The important distinction here is that the results, while made public, were not peer-reviewed. From IEEE guidelines:
(...) Authors should only submit original work that has neither appeared elsewhere for publication, nor which is under review for another refereed publication.
(emphasis mine)
While they don't make it unambiguously clear, the second part of this sentence is a strong suggestion that published only applies to papers that have been published as a refereed (i.e. peer-reviewed) publication. Guidelines from other publishers are similar.
So, if, as others suggest, it is not possible to add an appendix or supplementary material to your accepted publication, as others suggest, I would suggest following the Editor's advice with one small (and not very tangible) change. Publish the full results, not as a pre-print, but as a technical report under a different title. Remove the old pre-print and have only a matching pre-print sharing the title of your accepted paper. Refer to your technical report as you would any other work, including the URL in the citation (as this is a "web-resource", and not peer-reviewed).

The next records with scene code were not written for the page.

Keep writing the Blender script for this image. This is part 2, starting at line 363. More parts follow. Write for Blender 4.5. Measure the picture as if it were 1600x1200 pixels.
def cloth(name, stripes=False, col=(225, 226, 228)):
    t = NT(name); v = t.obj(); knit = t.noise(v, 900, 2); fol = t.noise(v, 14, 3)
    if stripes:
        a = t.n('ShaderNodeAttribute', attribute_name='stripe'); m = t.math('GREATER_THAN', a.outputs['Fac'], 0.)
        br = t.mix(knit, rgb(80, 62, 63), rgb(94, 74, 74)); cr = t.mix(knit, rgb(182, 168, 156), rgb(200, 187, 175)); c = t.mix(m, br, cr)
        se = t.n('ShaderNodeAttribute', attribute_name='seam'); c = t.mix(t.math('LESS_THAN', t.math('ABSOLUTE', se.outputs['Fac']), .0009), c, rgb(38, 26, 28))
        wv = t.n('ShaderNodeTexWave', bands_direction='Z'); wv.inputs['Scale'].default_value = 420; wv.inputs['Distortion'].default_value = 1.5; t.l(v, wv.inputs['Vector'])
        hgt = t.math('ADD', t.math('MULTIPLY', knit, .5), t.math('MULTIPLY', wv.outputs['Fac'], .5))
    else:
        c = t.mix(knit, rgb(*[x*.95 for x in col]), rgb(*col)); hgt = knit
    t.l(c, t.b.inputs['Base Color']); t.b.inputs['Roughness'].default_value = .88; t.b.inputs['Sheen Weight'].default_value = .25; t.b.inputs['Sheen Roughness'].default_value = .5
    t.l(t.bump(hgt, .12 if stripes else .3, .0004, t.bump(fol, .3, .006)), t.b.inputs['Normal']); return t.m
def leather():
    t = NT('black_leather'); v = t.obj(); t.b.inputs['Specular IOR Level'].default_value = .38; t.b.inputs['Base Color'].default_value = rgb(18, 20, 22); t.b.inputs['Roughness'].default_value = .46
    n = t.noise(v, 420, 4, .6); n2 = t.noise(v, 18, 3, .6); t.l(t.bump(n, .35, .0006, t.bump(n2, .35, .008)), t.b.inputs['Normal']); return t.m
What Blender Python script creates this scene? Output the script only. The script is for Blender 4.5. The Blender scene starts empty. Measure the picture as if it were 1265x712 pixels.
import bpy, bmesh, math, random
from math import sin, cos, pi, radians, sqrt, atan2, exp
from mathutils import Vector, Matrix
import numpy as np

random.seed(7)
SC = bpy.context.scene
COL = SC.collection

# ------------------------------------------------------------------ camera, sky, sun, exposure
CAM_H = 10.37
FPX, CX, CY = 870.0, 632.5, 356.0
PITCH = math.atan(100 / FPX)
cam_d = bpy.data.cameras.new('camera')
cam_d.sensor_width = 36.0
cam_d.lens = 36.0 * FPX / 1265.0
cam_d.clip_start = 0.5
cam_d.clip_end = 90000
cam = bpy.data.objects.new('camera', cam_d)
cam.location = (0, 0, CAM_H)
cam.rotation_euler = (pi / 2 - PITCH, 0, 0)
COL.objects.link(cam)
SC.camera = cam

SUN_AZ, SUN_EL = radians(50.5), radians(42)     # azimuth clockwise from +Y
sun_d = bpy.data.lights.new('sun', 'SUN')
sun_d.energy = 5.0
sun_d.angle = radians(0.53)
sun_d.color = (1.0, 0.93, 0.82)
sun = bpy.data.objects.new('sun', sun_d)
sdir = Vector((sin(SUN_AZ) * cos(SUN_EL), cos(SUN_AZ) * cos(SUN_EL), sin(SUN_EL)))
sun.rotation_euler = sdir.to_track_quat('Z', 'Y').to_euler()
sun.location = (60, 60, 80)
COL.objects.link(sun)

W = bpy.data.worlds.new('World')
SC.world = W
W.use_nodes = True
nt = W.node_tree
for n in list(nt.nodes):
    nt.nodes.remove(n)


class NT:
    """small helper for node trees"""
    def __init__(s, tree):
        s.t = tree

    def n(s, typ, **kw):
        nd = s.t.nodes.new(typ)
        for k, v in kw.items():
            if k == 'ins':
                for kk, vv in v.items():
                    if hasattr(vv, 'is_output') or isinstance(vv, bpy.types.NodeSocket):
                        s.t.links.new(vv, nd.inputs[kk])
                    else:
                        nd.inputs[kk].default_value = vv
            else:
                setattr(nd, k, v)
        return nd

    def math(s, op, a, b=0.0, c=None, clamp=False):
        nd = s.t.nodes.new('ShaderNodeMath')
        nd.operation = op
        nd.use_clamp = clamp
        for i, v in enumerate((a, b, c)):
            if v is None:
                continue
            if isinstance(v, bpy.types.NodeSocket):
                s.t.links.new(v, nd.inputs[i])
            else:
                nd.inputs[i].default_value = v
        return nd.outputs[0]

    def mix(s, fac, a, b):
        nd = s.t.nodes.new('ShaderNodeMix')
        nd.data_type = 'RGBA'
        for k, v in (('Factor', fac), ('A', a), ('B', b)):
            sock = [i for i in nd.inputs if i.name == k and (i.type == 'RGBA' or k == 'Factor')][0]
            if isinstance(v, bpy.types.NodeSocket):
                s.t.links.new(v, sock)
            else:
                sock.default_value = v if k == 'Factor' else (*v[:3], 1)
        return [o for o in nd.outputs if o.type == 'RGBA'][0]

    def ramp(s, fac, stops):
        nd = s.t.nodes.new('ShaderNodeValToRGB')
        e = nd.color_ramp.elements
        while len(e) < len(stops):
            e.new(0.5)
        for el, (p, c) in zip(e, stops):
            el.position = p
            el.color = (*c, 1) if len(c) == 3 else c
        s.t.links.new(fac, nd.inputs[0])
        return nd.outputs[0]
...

Since you may not resubmit the work only if it has been published as a refereed publication, which your technical report will not be, you will still be free to re-use those results when trying to publish in a refereed journal or conference. You should, in that case, still cite your technical report. This not only encourages consistency, but additionally, publishing all the results as a technical report also "time-stamps your name" on it, removing the possibility (or at least, giving you a well-documented trail) of your work or results being scooped.
This practice is something I've occasionally seen in my field. The last example I've seen was of a group that developed a new theory, and then also applied that theory to a number specific problems that were still of fairly wide interest to the community. The theory, with selected examples that validate it and demonstrate it were published in a high-ranking journal. The application of the theory to several specific problems was "published" only as a technical report (on their university/institute web pages) which was cited in the journal paper. It would also allow the authors to reuse any of those results (from the technical report) in their subsequent publications, e.g. they might want to more deeply explore the implications of, or process the, results of applying the technique to one of the specific problems covered in the technical report, in which case it would be perfectly fine to include those results (previously published in a technical report) in such a new paper.